Pour autant, de multiples dysfonctionnements peuvent venir perturber ces orientations. C’est le cas lorsque l’enfant est porteur du désir de ses propres parents et se trouve investi de la responsabilité de les encourager, de les consolider, de les soutenir. C’est aussi le cas lorsqu’un lourd secret pèse sur l’histoire familiale sans qu’aucun mot ne vienne faire sens : face au vide psychique et à l’absence de paroles signifiantes sur la souffrance, l’enfant peut alors être amené à créer des contenus morcelés et fragmentaires qui s’introduisent dans la constellation traumatique de ses parents.

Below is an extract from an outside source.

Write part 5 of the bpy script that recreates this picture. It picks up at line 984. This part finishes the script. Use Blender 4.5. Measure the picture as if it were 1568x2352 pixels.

C’est encore le cas du comportement maternel surprotecteur qui peut, à certains niveaux, déclencher chez l’enfant un comportement d’hyperkinésie. Par contre, il n’y a pas d’effets pathologiques repérables dans la constitution de familles homoparentales : comme le démontrent toutes les études réalisées dans les pays anglo-saxons (en France, elles sont inexistantes), cette alliance parentale atypique n’est la cause ni de troubles psychologiques particuliers chez les enfants qui évoluent dans ces milieux, ni la source de leur choix sexuels ultérieurs. Les problèmes rencontrés au cœur des relations familiales trouvent dans les psychothérapies d’utiles moyens pour s’orienter vers des solutions. Car le sujet maîtrise mieux ses affects quand il peut les arrimer à des paroles qui remplissent une fonction cathartique.
C’est en connaissant son histoire qu’il peut modifier les effets qu’elle a sur le Moi et dépasser le clivage aliénant qu’elle induit.